Así, la historia humana está repleta de ejemplos que demuestran las consecuencias de este pensamiento. Un caso reciente es el de Hugo Chávez en Venezuela. Muchos olvidan que, al principio, la mayoría simpatizaba con él y fue elegido democráticamente. La gente le otorgó el poder voluntariamente porque «era necesario» y «estaba haciendo cosas buenas». Chávez prometía ampliar el acceso a la alimentación, la vivienda, la sanidad y la educación. Pero, para lograrlo, argumentó que necesitaba control sobre la economía y más tiempo en el poder, lo que llevó a cambios constitucionales y reelecciones sucesivas.
Gradualmente, Chávez cerró organizaciones y empresas que, según él, «abusaban del pueblo», y encarceló a quienes discrepaban de sus políticas. El resultado es la Venezuela que vemos hoy: sin estado de derecho, donde todo depende de los caprichos del dictador de turno. Los ciudadanos cedieron todas las herramientas que tenían para proteger sus derechos y libertades, y recuperarlas es una tarea muy difícil.

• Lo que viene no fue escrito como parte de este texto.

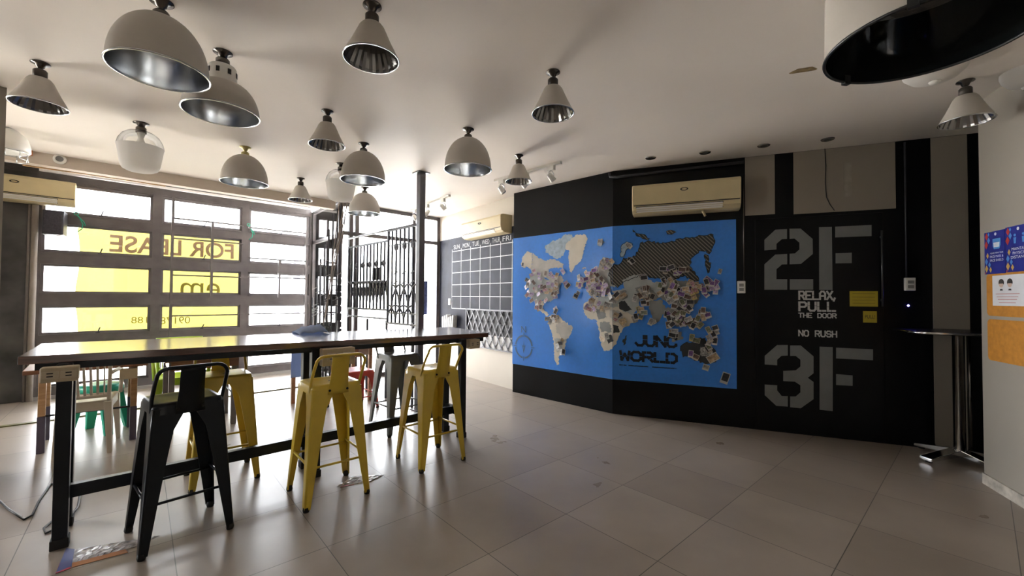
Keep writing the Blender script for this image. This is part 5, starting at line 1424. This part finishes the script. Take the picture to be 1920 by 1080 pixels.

Dieron al gobernante poder ilimitado para hacer «cosas buenas», pero para lograr el bien no se necesita poder ilimitado, sino todo lo contrario: se requieren leyes, instituciones sólidas y libertad. Lo bueno no se puede imponer y el fin no justifica los medios.
A pesar de estas lecciones históricas, parece que no hemos aprendido. Observemos lo que está ocurriendo en El Salvador. Hoy tienen a un gobernante que promete solucionar todos los problemas del país, desde la delincuencia hasta la economía. Para ello, argumenta que necesita más poder, creando un sistema de justicia que solo él puede controlar, exige sin opción a debate recursos al parlamento, y se ha reelegido sin respetar la constitución. Ahora ha empezado a condenar a aquellos que supuestamente «abusan» del pueblo salvadoreño, entre los cuales están esos grupos que aún no controla, como los empresarios.

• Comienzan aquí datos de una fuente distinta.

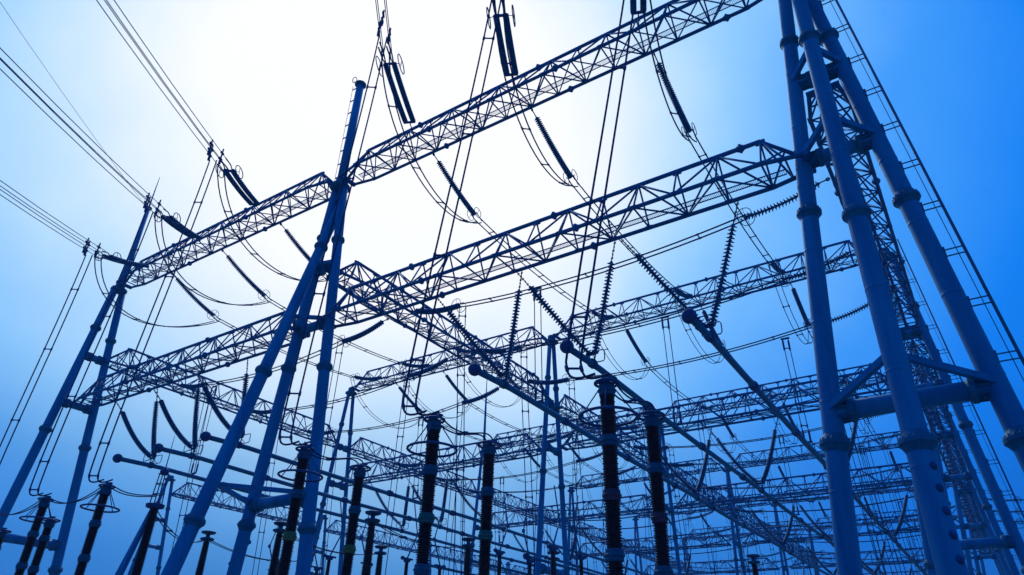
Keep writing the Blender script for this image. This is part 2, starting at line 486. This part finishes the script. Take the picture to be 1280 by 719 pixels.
# droppers from strained bus down to tubes
dr = None
for j in range(3):
    for side in ('right', 'left'):
        for k, x in enumerate(PH[side]):
            y = ROWS[j]+YO[k if side == 'right' else k]
            top = V((x-.15, y, RZ-.45)); bot = V((x, y, ZT+.2))
            lab = 'wire pair dropping to the %s tube of the %s bay, behind %s row' % (SIDE[k], side, RN[j])
            if dr is None:
                pts = sag(top, bot, 0, 6)
                dr = twin(lab, 'dropper', pts, (.16, .1, 0), .028, 'droppers from wires to tubes', (.1, .85))
                for f, nm in ((0, 'upper_clamp'), (1, 'lower_clamp')):
                    m = MB(); c = top if f == 0 else bot
                    m.bar(c-V((.28, 0, 0)), c+V((.28, 0, 0)), .12, .1)
                    for s in (-1, 1): m.lathe(c+V((s*.16, s*.1, (-.9 if f == 0 else .0))), (0, 0, 1), [(0, .03), (.1, .065), (.7, .065), (.85, .03)], 8)
                    m.build(nm, 'fitting', dr)
            else: dup(dr, top, lab)

dn = None
for j in range(4):
    for q, yo in enumerate(YO):
        for side, x in (('right', TX[1]+5.6), ('left', TX[1]-5.6)):
            y = ROWS[j]+yo; sx = 1 if side == 'right' else -1
            top = V((x, y, RZ-.05)); lab = 'leads hanging from %s wire pair beside middle towers, %s bay, behind %s row' % (ORDN[q], side, RN[j])
            key = 'dn'+side
            if key not in ten:
                pts = bez(top, top+V((0, 0, -4)), V((x+.5*sx, y+.3, 12)), V((x+.8*sx, y+.3, .5)), 14)
                ten[key] = twin(lab, 'hanging_lead', pts, (.17, .12, 0), .03, 'leads beside the middle towers', (.06, .35, .65, .9))
            else: dup(ten[key], top, lab)
for j in range(4):
    for q, yo in enumerate(YO):
        for side, x in (('right', TX[2]-6.6), ('left', TX[0]+6.0)):
            if side == 'right' and j == 0: continue
            dup(ten['dnright'], (x, ROWS[j]+yo, RZ-.1), 'leads hanging from %s wire pair beside outer towers, %s bay, behind %s row' % (ORDN[q], side, RN[j]), 'leads beside the outer towers')
# y-direction strung conductors between the high beams
PX = {'right': [-23.0, -15.65, -8.05], 'left': [-51.1, -44.35, -37.5]}
yt = {}
for j in range(len(ROWS)):
    z = ZH
    for side in ('right', 'left'):
        for k, x in enumerate(PX[side]):
            yb = ROWS[j]+.95
            if j < len(ROWS)-1:
                lab = 'string behind the %s row high beam, %s phase, %s bay' % (RN[j], SIDE[k], side)
                if 'b' not in yt: yt['b'] = tension(lab, (x, yb, z), (x, yb+5.0, z-2.05), 'strings behind the high beams', False, .14, .6, .19, .125)
                else: dup(yt['b'], (x, yb, z), lab)
                y2 = ROWS[j+1]-.95; z2 = ZH
                p = sag((x, yb+5.0, z-2.05), (x, y2-4.6, z2-1.6), .45)
                key = 'c%d' % min(j, 1)
                lab = 'wire pair running back from %s row high beam, %s phase, %s bay' % (RN[j], SIDE[k], side)
                if key not in yt: yt[key] = twin(lab, 'strung_conductor', p, (.2, 0, 0), .042, 'wire pairs strung between high beams', (.1, .3, .5, .7, .9))
                else: dup(yt[key], p[0], lab)
            if j > 0:
                lab = 'string in front of the %s row high beam, %s phase, %s bay' % (RN[j], SIDE[k], side)
                yf = ROWS[j]-.95
                if 'f' not in yt: yt['f'] = tension(lab, (x, yf, z), (x, yf-4.6, z-1.6), 'strings in front of the high beams', False, .2, .5, .19, .125)
                else: dup(yt['f'], (x, yf, z), lab)
                lab = 'looping wire pair under the %s row high beam, %s phase, %s bay' % (RN[j], SIDE[k], side)
                if j < len(ROWS)-1:
                    a = V((x, yf-4.7, z-1.75)); b = V((x, yb+5.1, z-2.2))
                    if 'j' not in yt: yt['j'] = twin(lab, 'jumper_loop', bez(a, a+V((0, 2.2, -4.2)), b+V((0, -2.2, -4.0)), b), (.2, 0, 0), .028, 'jumper loops under high beams', (.25, .5, .75))
                    else: dup(yt['j'], a, lab)

# incoming line: double strings in front of the nearest high beam, quad bundles overhead
# A at beam node, I = conductor end, next = direction of the line, post = x,y of post below
LINES = [
 ('right', 0, (-23.0, 22.6, 29.0), (-20.6, 17.5, 29.5), (.57, -.80, .16), (-20.35, 16.5)),
 ('right', 1, (-15.65, 22.6, 29.0), (-13.1, 17.5, 28.3), (.55, -.82, .05), (-14.0, 16.3)),
 ('right', 2, (-8.05, 22.6, 29.0), (-5.9, 17.5, 28.0), (.5, -.85, .0), (-7.8, 16.3)),
 ('left', 2, (-37.5, 22.6, 28.9), (-33.9, 17.5, 27.6), (.53, -.84, -.14), (-33.0, 16.0)),
 ('left', 1, (-44.35, 22.6, 28.7), (-39.9, 17.5, 26.2), (.55, -.81, -.20), (-38.6, 16.0)),
 ('left', 0, (-51.1, 22.6, 28.5), (-46.7, 17.5, 25.3), (.58, -.77, -.245), (-44.5, 16.0)),
]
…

En conclusión, ante quienes argumentan «¿qué importa que se haya reelegido en contra de la constitución? Ha eliminado a los grupos delincuenciales que aterrorizaban al país», mi respuesta es clara: «Eso sí importa, y mucho». Así como lo malo no elimina lo bueno, lo bueno no elimina lo malo. Cada cosa debe llamarse por su nombre, y una dictadura es una dictadura, independientemente de la ideología o los motivos que se escondan detrás de ella. Pensar lo contrario es autoengañarse, pues nunca se logrará nada verdaderamente bueno vulnerando los derechos y las libertades de los demás.